Mexico’s Interior Department issued a broad decree Monday requiring all federal agencies to give automatic approval for any public works project — including the Tren Maya — that the government deems in the national interest.

The decree sidesteps all environmental regulations and gives regulatory agencies five days to grant a year-long approval for anything the government wants to build.

The agencies would then have a year to grant definitive approval, by which time the projects would presumably already have broken ground.

President Andrés Manuel López Obrador has already started building a 950-mile / 1,500- kilometer “Mayan Train” line that will run in a rough loop around the Yucatán Peninsula.

Though the area has abundant indigenous communities, jungles, wildlife and archaeological sites, the project was rushed through with little in the way of consultations, feasibility studies or environmental impact statements.
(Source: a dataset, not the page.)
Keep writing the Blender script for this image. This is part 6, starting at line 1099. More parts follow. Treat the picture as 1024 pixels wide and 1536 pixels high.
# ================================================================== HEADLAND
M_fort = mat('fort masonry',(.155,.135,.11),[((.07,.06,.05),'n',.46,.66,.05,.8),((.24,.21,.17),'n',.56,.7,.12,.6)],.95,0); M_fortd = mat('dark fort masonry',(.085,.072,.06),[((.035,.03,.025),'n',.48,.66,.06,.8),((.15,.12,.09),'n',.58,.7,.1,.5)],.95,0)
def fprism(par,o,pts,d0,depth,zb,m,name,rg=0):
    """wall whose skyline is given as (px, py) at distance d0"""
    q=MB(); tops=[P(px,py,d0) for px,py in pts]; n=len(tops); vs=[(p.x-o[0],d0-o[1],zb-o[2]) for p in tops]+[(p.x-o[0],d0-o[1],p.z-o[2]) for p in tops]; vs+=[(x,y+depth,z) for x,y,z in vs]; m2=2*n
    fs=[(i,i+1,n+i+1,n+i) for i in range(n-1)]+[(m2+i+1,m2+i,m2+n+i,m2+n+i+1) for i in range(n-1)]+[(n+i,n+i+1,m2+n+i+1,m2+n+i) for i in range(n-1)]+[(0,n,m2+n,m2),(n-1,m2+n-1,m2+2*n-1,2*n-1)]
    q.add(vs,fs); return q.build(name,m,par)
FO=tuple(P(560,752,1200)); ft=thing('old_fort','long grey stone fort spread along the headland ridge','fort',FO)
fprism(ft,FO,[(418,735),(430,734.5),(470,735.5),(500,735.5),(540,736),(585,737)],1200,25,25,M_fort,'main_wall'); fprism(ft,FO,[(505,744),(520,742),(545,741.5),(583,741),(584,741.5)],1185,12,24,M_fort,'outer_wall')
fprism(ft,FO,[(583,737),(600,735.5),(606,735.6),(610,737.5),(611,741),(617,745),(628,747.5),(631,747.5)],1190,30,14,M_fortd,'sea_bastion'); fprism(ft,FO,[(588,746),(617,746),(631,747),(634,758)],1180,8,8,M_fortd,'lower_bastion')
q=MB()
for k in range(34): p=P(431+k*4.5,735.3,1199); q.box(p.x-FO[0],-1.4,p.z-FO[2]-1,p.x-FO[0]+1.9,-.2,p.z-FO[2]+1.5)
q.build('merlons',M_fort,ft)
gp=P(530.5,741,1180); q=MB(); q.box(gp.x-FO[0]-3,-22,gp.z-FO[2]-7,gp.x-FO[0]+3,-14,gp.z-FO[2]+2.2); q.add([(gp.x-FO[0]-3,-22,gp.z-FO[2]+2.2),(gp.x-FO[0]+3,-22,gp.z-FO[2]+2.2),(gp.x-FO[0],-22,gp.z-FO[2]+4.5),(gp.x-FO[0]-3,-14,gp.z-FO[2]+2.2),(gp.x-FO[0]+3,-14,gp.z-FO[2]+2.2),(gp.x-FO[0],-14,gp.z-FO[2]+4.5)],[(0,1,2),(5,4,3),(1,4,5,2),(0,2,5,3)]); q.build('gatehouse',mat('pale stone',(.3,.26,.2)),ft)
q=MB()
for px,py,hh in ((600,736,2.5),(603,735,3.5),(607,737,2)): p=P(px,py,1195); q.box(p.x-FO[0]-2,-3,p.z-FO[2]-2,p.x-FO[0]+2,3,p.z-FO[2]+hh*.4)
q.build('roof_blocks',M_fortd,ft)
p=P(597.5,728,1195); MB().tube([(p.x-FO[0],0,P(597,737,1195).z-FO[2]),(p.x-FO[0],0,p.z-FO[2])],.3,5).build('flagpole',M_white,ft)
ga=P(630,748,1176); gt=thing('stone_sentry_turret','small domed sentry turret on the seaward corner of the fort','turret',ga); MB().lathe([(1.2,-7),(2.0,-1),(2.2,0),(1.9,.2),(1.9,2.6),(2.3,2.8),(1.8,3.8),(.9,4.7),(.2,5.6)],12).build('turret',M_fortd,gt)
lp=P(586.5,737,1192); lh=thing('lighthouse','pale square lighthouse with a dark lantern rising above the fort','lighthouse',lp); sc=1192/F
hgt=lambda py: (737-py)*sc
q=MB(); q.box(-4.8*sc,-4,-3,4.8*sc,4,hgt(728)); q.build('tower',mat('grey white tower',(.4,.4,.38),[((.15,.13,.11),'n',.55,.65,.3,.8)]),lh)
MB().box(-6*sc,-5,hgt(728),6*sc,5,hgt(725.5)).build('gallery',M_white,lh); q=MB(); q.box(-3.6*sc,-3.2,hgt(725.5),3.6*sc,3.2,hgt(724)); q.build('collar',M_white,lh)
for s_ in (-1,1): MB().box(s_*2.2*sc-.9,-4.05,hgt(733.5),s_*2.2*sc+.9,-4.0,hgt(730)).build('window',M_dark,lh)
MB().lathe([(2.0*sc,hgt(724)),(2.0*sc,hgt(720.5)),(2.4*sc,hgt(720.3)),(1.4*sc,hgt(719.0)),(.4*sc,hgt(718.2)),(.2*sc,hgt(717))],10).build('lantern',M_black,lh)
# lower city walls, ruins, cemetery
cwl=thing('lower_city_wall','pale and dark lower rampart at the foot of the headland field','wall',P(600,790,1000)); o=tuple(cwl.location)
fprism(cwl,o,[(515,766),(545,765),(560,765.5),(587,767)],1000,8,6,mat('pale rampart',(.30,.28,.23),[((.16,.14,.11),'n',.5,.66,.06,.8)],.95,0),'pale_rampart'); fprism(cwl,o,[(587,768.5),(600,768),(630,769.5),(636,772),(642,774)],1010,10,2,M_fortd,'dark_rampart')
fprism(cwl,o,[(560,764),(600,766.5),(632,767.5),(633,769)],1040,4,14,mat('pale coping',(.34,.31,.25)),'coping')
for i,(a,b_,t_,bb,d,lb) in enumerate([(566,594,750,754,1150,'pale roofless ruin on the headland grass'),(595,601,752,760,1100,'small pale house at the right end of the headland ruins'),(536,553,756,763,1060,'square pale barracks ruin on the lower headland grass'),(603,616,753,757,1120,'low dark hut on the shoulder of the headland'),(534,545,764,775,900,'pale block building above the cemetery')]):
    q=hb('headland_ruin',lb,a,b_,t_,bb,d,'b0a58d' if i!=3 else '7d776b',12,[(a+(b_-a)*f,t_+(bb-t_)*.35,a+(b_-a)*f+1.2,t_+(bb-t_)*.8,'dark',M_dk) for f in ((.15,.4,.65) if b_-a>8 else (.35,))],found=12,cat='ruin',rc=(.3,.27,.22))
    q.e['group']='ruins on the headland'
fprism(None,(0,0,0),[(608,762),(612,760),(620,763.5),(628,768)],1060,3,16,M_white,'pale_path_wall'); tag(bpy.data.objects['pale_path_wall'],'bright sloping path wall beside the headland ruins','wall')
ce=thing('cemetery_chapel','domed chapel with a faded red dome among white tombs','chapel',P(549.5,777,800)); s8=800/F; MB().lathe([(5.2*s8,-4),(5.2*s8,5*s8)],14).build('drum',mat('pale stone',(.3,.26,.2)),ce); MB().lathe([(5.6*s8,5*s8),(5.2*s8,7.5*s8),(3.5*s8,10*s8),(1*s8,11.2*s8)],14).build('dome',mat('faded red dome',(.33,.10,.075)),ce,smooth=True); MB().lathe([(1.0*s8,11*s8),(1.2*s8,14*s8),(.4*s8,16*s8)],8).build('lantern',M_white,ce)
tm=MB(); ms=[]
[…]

But Monday’s decree would simply do away with such requirements. Its constitutionality was immediately questioned.

“This is serious. This is severe. This needs to be resisted,” security analyst Alejandro Hope wrote on Twitter.

Leonardo Núñez, a researcher at the nonprofit group Mexicans Against Corruption, called the decree “extremely dangerous.”

The decree states that “the projects and works carried out by the Mexican government associated with infrastructure in the areas of communications, telecommunications, customs, borders, waterworks, the environment, tourism, health, railways and everything having to do with energy, ports, airports … are declared to be in the public interest and a concern of national security.”

Critics say López Obrador rammed through the Mayan Train, or Tren Maya, without adequate study of its effects on the environment, cenotes, and ruins.

Some stretches of the route already have tracks, and the institute said some artifacts had already been disturbed by railway construction decades ago. But other stretches are to push through sensitive jungle terrain, though they will parallel existing roads or transmission lines. Even where an old railway line exists, the project would imply updating tracks and building new stations.

Some Mayan communities have filed court challenges against the project, arguing it will cause environmental damage. They also say they were not adequately consulted about it or they will not share in its benefits.